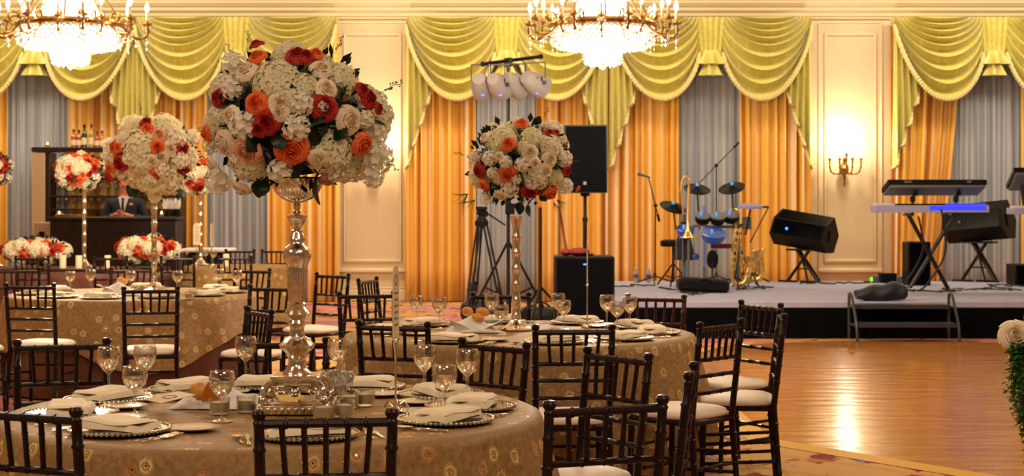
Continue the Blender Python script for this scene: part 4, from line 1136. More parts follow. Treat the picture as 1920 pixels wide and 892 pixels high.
P('support_frame',m,M['blackmetal'],st)
def Q(px,py,d): return W(px,py,d)
BM=M['blackmetal']; BK=M['black']
def sg(px,py):   # a point on the stage floor
    d=(CH-SZ)*F/(py-385); return Vector((WX(px,d),d,SZ))
# --- steps
t=T('stage_steps','portable black stage steps with two treads and curved side rails','steps',(WX(1693,17.3),17.3,0))
wd=1.05
for z,y in ((.375,.20),(.195,-.08)):
    m=MB().box((0,y,z),(wd,.27,.03),bev=.006); m.box((0,y-.13,z-.005),(wd,.012,.045)); P('tread',m,M['darkgrey'],t)
for s in (-1,1):
    m=MB(); x=s*(wd/2+.02)
    m.tube(bez([(x,-.24,.0),(x,-.20,.20),(x,-.02,.42),(x,.06,.50),(x,.14,.51),(x,.18,.44),(x,.18,.02)],6),.016,8)
    m.tube([(x,-.20,.18),(x,.18,.18)],.012,6); m.tube([(x,-.02,.37),(x,.18,.37)],.012,6)
    P('side_rail',m,M['darkgrey'],t)
# --- soft bag on the step
m=MB()
def bagf(u,v):
    a=2*PI*v; x=(u-.5)*.56; r=.115*(1-.35*abs(2*u-1)**3)+.012*sin(u*14+a*2); r*= .85+.15*u
    return (x,r*1.15*cos(a),max(-.085,r*.95*sin(a)*(.8+.4*u)))
m.grid(bagf,24,20)
for e in (0,1): m.add([bagf(e,k/20) for k in range(20)],[tuple(range(20)) if e else tuple(range(20))[::-1]])
o=P('duffel_bag',m,mat('slate_nylon',(.014,.02,.028),.55,bump=(7,.3,.01)),None,loc=(WX(1652,17.75),17.78,SZ+.087),rot=(0,-.06,.1),ang=60)
tag(o,'slate grey soft duffel bag slumped on the stage edge above the steps','bag')
# --- speakers
def cab(name,w,d,h,label,cat='speaker',led=None):
    t=T(name,label,cat)
    m=MB().box((0,0,h/2),(w,d,h),bev=.012); P('cabinet',m,BK,t)
    m=MB().box((0,-d/2-.004,h/2),(w-.05,.012,h-.05),bev=.004); P('grille',m,M['grille'],t)
    return t
t=cab('subwoofer',.62,.6,.94,'big black subwoofer cabinet on the floor at the stage corner'); t.location=(WX(1094,16.9),16.9,0)
P('power_light',bx((.0,-.316,.86),(.03,.006,.015)),M['bluelight'],t)
t=T('pole_speaker','tall black loudspeaker raised on a pole above the subwoofer','speaker',(WX(1097,16.9),16.9,.942))
m=MB().prism([(-.225,.66),(.225,.66),(.225,1.37),(-.225,1.37)],.34); P('cabinet',m,BK,t)
m=MB().box((0,-.175,1.015),(.42,.012,.68),bev=.01); P('grille',m,M['grille'],t)
P('logo_badge',bx((-.01,-.183,.76),(.035,.004,.035),bev=.003),M['greyplastic'],t)
P('pole',MB().lathe([(.001,0),(.09,0),(.09,.02),(.022,.03),(.022,.35),(.028,.36),(.028,.40),(.018,.41),(.018,.62),(.05,.63),(.05,.66),(.001,.66)],14),BM,t)
o=P('cloth_bundle',MB().sph((0,0,.04),(.12,.09,.045),12,7).sph((-.13,.01,.035),(.06,.06,.04),9,6),M['redcloth'],None,loc=(WX(1084,16.8),16.75,.945)); tag(o,'small crumpled red cloth on top of the subwoofer','cloth')
o=P('wooden_stick',MB().tube([(-.10,.42,1.46),(.04,.30,.6),(.1,.28,.02)],[.012,.016,.018],8),M['brownwood'],None,loc=(WX(1072,17),17.2-.3,0)); o.location=(WX(1066,17.3),16.98,0); tag(o,'brown wooden pole leaning behind the subwoofer','pole')
def tri_stand(m,c,h,spread,zc,r=.018,a0=.3,legz=None):
    x,y,z=c; m.tube([(x,y,z+.05),(x,y,z+h)],r,8)
    for k in range(3):
        a=a0+2*PI*k/3; m.tube([(x,y,z+zc),(x+spread*cos(a),y+spread*sin(a),z+.012)],r*.75,6)
        m.tube([(x,y,z+zc*.35),(x+spread*.55*cos(a),y+spread*.55*sin(a),z+zc*.47)],r*.5,5)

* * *

In your copy of the listing above, reproduce each line exactly and omit all pictures.

Continue the Blender Python script for this scene: part 4, from line 1136. More parts follow. Treat the picture as 1920 pixels wide and 892 pixels high.
P('support_frame',m,M['blackmetal'],st)
def Q(px,py,d): return W(px,py,d)
BM=M['blackmetal']; BK=M['black']
def sg(px,py):   # a point on the stage floor
    d=(CH-SZ)*F/(py-385); return Vector((WX(px,d),d,SZ))
# --- steps
t=T('stage_steps','portable black stage steps with two treads and curved side rails','steps',(WX(1693,17.3),17.3,0))
wd=1.05
for z,y in ((.375,.20),(.195,-.08)):
    m=MB().box((0,y,z),(wd,.27,.03),bev=.006); m.box((0,y-.13,z-.005),(wd,.012,.045)); P('tread',m,M['darkgrey'],t)
for s in (-1,1):
    m=MB(); x=s*(wd/2+.02)
    m.tube(bez([(x,-.24,.0),(x,-.20,.20),(x,-.02,.42),(x,.06,.50),(x,.14,.51),(x,.18,.44),(x,.18,.02)],6),.016,8)
    m.tube([(x,-.20,.18),(x,.18,.18)],.012,6); m.tube([(x,-.02,.37),(x,.18,.37)],.012,6)
    P('side_rail',m,M['darkgrey'],t)
# --- soft bag on the step
m=MB()
def bagf(u,v):
    a=2*PI*v; x=(u-.5)*.56; r=.115*(1-.35*abs(2*u-1)**3)+.012*sin(u*14+a*2); r*= .85+.15*u
    return (x,r*1.15*cos(a),max(-.085,r*.95*sin(a)*(.8+.4*u)))
m.grid(bagf,24,20)
for e in (0,1): m.add([bagf(e,k/20) for k in range(20)],[tuple(range(20)) if e else tuple(range(20))[::-1]])
o=P('duffel_bag',m,mat('slate_nylon',(.014,.02,.028),.55,bump=(7,.3,.01)),None,loc=(WX(1652,17.75),17.78,SZ+.087),rot=(0,-.06,.1),ang=60)
tag(o,'slate grey soft duffel bag slumped on the stage edge above the steps','bag')
# --- speakers
def cab(name,w,d,h,label,cat='speaker',led=None):
    t=T(name,label,cat)
    m=MB().box((0,0,h/2),(w,d,h),bev=.012); P('cabinet',m,BK,t)
    m=MB().box((0,-d/2-.004,h/2),(w-.05,.012,h-.05),bev=.004); P('grille',m,M['grille'],t)
    return t
t=cab('subwoofer',.62,.6,.94,'big black subwoofer cabinet on the floor at the stage corner'); t.location=(WX(1094,16.9),16.9,0)
P('power_light',bx((.0,-.316,.86),(.03,.006,.015)),M['bluelight'],t)
t=T('pole_speaker','tall black loudspeaker raised on a pole above the subwoofer','speaker',(WX(1097,16.9),16.9,.942))
m=MB().prism([(-.225,.66),(.225,.66),(.225,1.37),(-.225,1.37)],.34); P('cabinet',m,BK,t)
m=MB().box((0,-.175,1.015),(.42,.012,.68),bev=.01); P('grille',m,M['grille'],t)
P('logo_badge',bx((-.01,-.183,.76),(.035,.004,.035),bev=.003),M['greyplastic'],t)
P('pole',MB().lathe([(.001,0),(.09,0),(.09,.02),(.022,.03),(.022,.35),(.028,.36),(.028,.40),(.018,.41),(.018,.62),(.05,.63),(.05,.66),(.001,.66)],14),BM,t)
o=P('cloth_bundle',MB().sph((0,0,.04),(.12,.09,.045),12,7).sph((-.13,.01,.035),(.06,.06,.04),9,6),M['redcloth'],None,loc=(WX(1084,16.8),16.75,.945)); tag(o,'small crumpled red cloth on top of the subwoofer','cloth')
o=P('wooden_stick',MB().tube([(-.10,.42,1.46),(.04,.30,.6),(.1,.28,.02)],[.012,.016,.018],8),M['brownwood'],None,loc=(WX(1072,17),17.2-.3,0)); o.location=(WX(1066,17.3),16.98,0); tag(o,'brown wooden pole leaning behind the subwoofer','pole')
def tri_stand(m,c,h,spread,zc,r=.018,a0=.3,legz=None):
    x,y,z=c; m.tube([(x,y,z+.05),(x,y,z+h)],r,8)
    for k in range(3):
        a=a0+2*PI*k/3; m.tube([(x,y,z+zc),(x+spread*cos(a),y+spread*sin(a),z+.012)],r*.75,6)
        m.tube([(x,y,z+zc*.35),(x+spread*.55*cos(a),y+spread*.55*sin(a),z+zc*.47)],r*.5,5)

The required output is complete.